Cet effort précipité pour sauver tout le monde à bord aurait-il réussi ? Au minimum, il aurait permis de sauver 475 âmes supplémentaires grâce à un chargement minutieux des canots de sauvetage à leur capacité maximale, et si les radeaux de fortune avaient offert une flottaison significative, beaucoup plus de vies auraient été sauvées.

Plutôt que de consacrer des ressources au maintien de la prétendue sécurité et de l'ordre, que se serait-il passé si les dirigeants du navire avaient concentré leur réponse sur une question simple : que fallait-il faire pour que les gens survivent à une nuit glaciale une fois les canots de sauvetage remplis et le navire coulé ?

Je pense que vous voyez l'analogie avec le présent. Nos dirigeants, tels qu'ils sont, consacrent des ressources à maintenir l'absurde prétexte que tout sera magiquement ramené à la situation de septembre 2019 si nous imprimons juste assez d'argent et renflouons l'aristocratie financière.

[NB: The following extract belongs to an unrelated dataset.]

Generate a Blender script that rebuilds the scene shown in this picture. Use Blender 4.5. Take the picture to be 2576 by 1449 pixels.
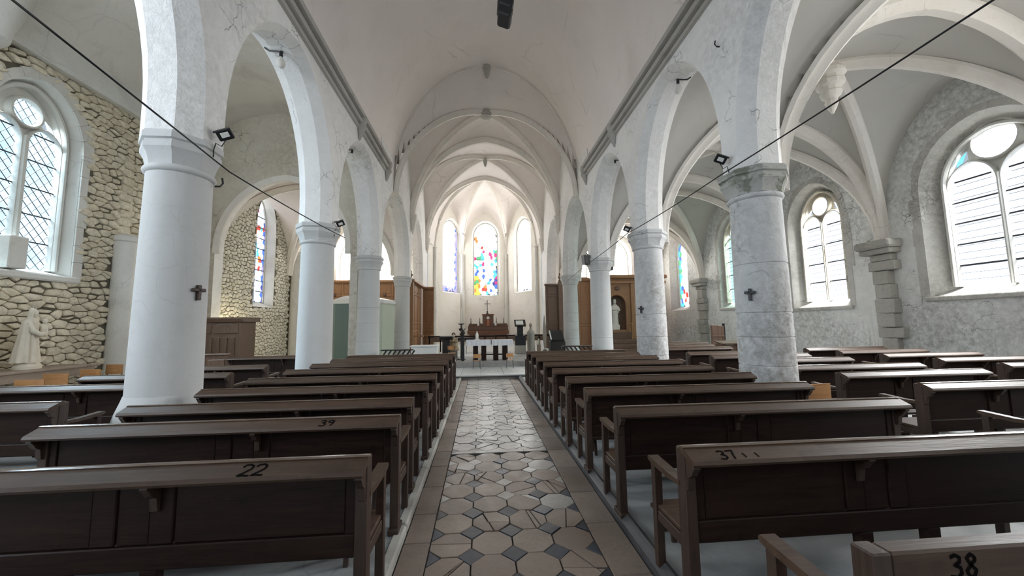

Que nous en soyons conscients ou non, nous réagissons en acceptant passivement l'oubli des réalités catastrophiques ou pré-catastrophiques. L'économie et l'ordre social étaient déjà fragiles avant la pandémie, et ces fragilités se désintègrent si rapidement. Nous devons commencer à penser au-delà des simulacres et des relations publiques.